In the Garden August 2015

By Peg Keenleyside

By the time we see that climate change is really bad, your ability to fix it is extremely limited… The carbon gets up there, but the heating effect is delayed. And then the effect of that heat on the species and ecosystem is delayed. That means that even when you turn virtuous, things are actually going to get worse for quite a while.

Bill Gates

Sweltering away in the heat of this wicked summer of drought in the garden, I’ve been musing about how we make the connection between climate change as a global phenomenon happening “somewhere out there,” and the small daily realities of life: the early bolting veggies, the vital ritual of watering, stressed out trees and shrubs. I wonder if it’s in this day-to-day experience outside in our gardens that we are more likely to make the visceral connection to the reality of climate change? And is it, perhaps, this personal connection that spurs us to some kind of change, some kind of “virtuous” new behavior, as Bill describes it?

A good visual map and descriptions of the extent of the severe to extreme drought in the U.S. are available on the National Integrated Drought Information System (NIDIS) website at drought.gov/draught. The site is instructive about the new reality of water shortages for agriculture, and in the lakes and reservoirs we rely on for drinking and running water.

If you’re looking for a stick-it-on-the-fridge daily reminder for everyone in your house to use less water, print out the NIDIS drought map with this fact: Only .003 percent of water on Earth is freshwater available for human consumption.

Out in the garden we can use a variety of water conservation strategies this month which have now been imposed on residential property owners in Vancouver.

The first is to switch from sprinklers to soaker hoses and focus your watering ritual around the base of shrubs, plants and veggie beds in the early morning when evaporation rates are low. Deep-watering roots with a slow-drip soaker hose for at least an hour just once a week is what’s wanted.
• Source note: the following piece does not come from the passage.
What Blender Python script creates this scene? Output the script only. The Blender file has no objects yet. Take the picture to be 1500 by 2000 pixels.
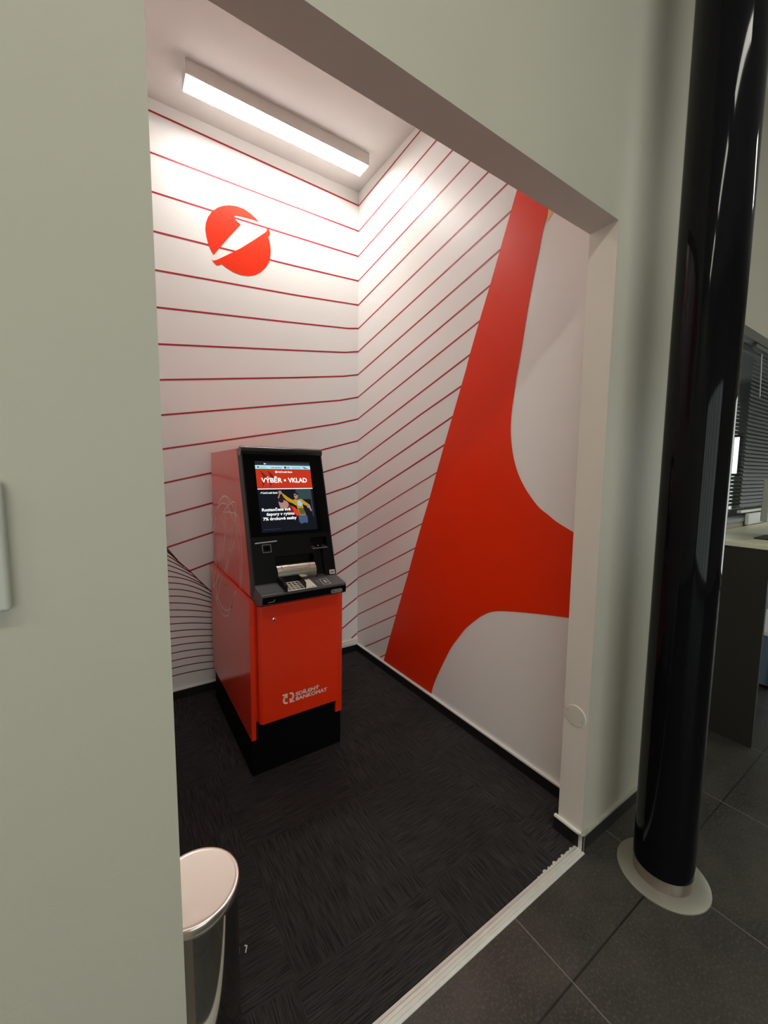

For trees, especially young trees less than 15 feet tall, invest in some green tree watering bags that you place around the base of the trunks and fill with water. It looks like you’ll be using them for a few years to come. Like a soaker hose, the bags release water slowly, which means better uptake by the root capillaries. Municipal sites suggest refilling bags two times a week.

For watering hanging baskets, try taking them down once a week for a soak in a tub of water with some 20-20-20 soluble fertilizer. Dare I suggest you consider doing this in conjunction with your washing machine’s rinse water cycle?

If you have a lawn, just think virtuous thoughts and forget about it. Bill will write you a thank you note.

The second is to liberally top dress with mulch – at least 2 inches deep – around the garden. It will help the soil retain moisture and keep it cooler. Mulch also adds organic matter to your soil – a key building block to soil health.

What to use as mulch? Wood chips and barks are a good-looking choice and are available commercially in bags or delivered by the yard. Mix in some granular slow-release fertilizer with bark mulches, as they tend to deplete the nitrogen in your soil. For the DIY gardener on a budget, a mix of wood chips and homegrown compost will do the trick. Un-composted lawn clippings are not recommended, as they tend to mat up and actually prevent water from getting through into the ground.

A third strategy is downsizing your lawn area in favor of garden beds that incorporate more rock-covered areas (called dry beds) and drought-friendly plants like perennial grasses and sedums (also known as succulents).

A standout grass choice to plant like you would a hedge or as a dramatic feature in a border is the 5 to 6-foot high columnar feather reed grass “Karl Foerster” (Calamagrotis x acutiflora). This perennial grass looks truly fabulous planted in groups of three or more.

Grasses also look stunning in large pots. Go for a really big show with a grass like Micanthus x sinuses “Huron Sunrise” with its spiky late summer bronze-burgundy “blooms” atop tall, reedy stems. I like also some of the new taller growing burgundy colored sedums. Look for stonecrop “Purple Emperor” or “Jade Tuffet” at about 18 inches high.

The necessary beauty of late summer blooming shrubs and vines are a gardener’s balm to the drought-related problem of plants that have bloomed well ahead of their normal time.

The PeeGee hydrangea, paniculata “Gradiflora,” with its gorgeous large white pyramid-shaped blooms that morph to a dusky pinky orange sunset color in the early fall is a cool visual delight in the heat of August. This hydrangea forms a big bush and can be pruned into a tree shape over time.

Find yourself a late summer and early fall blooming clematis to grow up a fence or wall in Sweet Autumn Clematis paniculata. This cultivar (of which there are many in the clematis family) has masses of tiny white, fragrant flowers that are a tonic for the eye.

With new water-use strategies and adaptive planting choices, the virtuous response to climate change may just be to get out there and garden. And isn’t that exactly what we love to do?